Some in the Obama administration no doubt are thinking : Who needs this?
As we all know, the Obama administration has enough problems to contend with – what with the great mess he has inherited from former President George Bush: two wars , one of which, thanks to Bush, is winding down; a collapsed capitalist economy; ownership in huge chunks of what used to be called the free market; Israel’s refusal to be pushed into the sea by its enemies and its frigid response to friendly offers recently made by the friends of its enemies; a nut job in blacked-out North Korea who is in the process of building nuclear devises that could conceivable destroy Japan; Amadinejad over in Iran, waiting and plotting for the second coming of the Mahdi; the bibliophile in Venezuela, Hugo Chavez, who has become Obama’s newest literary lion; Danny Ortega calling on the phone all the time...
All this and more – now Woodward enters the stage!

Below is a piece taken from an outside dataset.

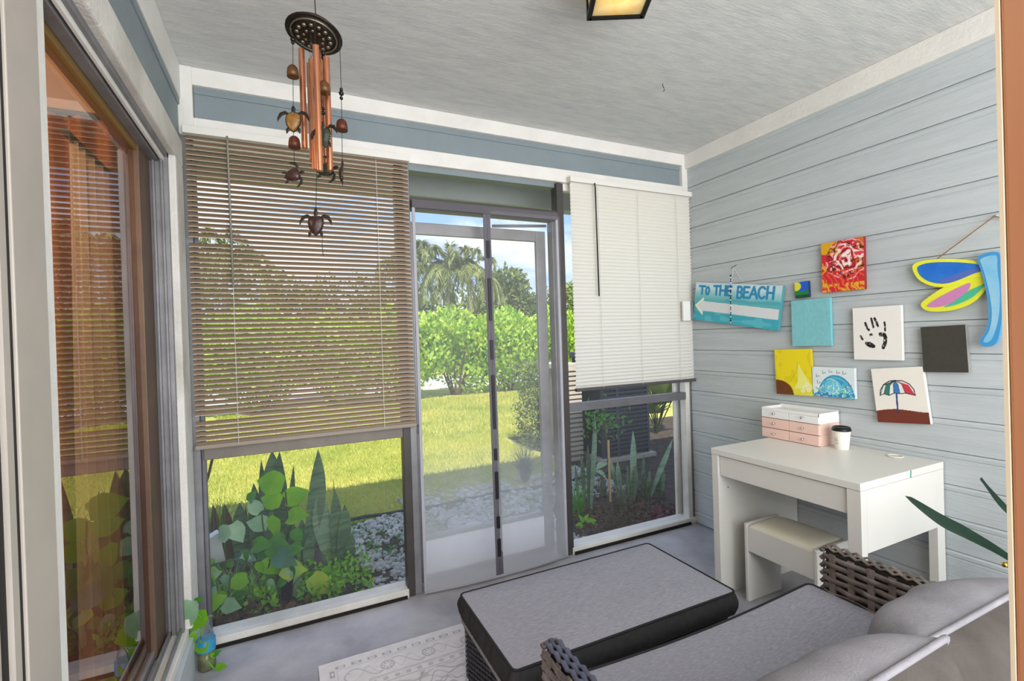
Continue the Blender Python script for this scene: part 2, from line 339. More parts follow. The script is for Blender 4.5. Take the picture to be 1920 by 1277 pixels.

It is one thing not to let a crisis go to waste – and lordy knows, this is an administration that know how to make lemonade from lemons.
But to invite the crisis into your bosom may be more than Rham Emanuel, the Disraeli of the Obama administration, will be able to bear.
As Obama’s recent trip to Egypt demonstrates, this is an administration perfecting willing to bear and beat its breast in public -- in exchange for empathy, roughly understood as a willingness on the part of political business associates and enemies to walk a mile in your shoes. There are no permanent enemies in the Obama administration, other than the permanent opposition, programmatic conservatives and media gadflies such as Rush Limbaugh and Sean Hannity.
Woodward is not much in the habit of letting administrations write their own tickets: His book may not be about change, or hope or charity. He has a way of burrowing into the compost pile and coming out with the one pearl of price that defines administrations. Nixon was too crafty for his own good; former President Bill Clinton was too charming for his own good, an updated version of Hugh Long without the porcupine quills; former President George Bush was too much the pigheaded frat boy.
And Obama?
For all the braggadocio of the Obama administration, we are living in a time in which events are in the saddle and ride men. Europe is a spiritual wasteland; Russia is what Russia always was -- meddlesome; China is inscrutable; Latin America, when it is not under the fists of drug gangs, is in the grip of petty tyrants infested by outworn ideologies; the Middle East has been revisited by a resurgent jihadism, always running like a vein of fire through the Western World; and America is in a dangerous pause.
Obama’s apology tour through what is left of the Western World has not produced the response he would like. Europe will not send troops to Afghanistan. Neither is Europe convinced that a massive Euro-American stimulus will halt the financial meltdown. Castro, Chavez and Ortega are irredeemably obtuse. Putin has called for the end of the primacy of the dollar. Obama's speech in Cairo, however groveling, is not likely to win the affection of Iran or North Korea.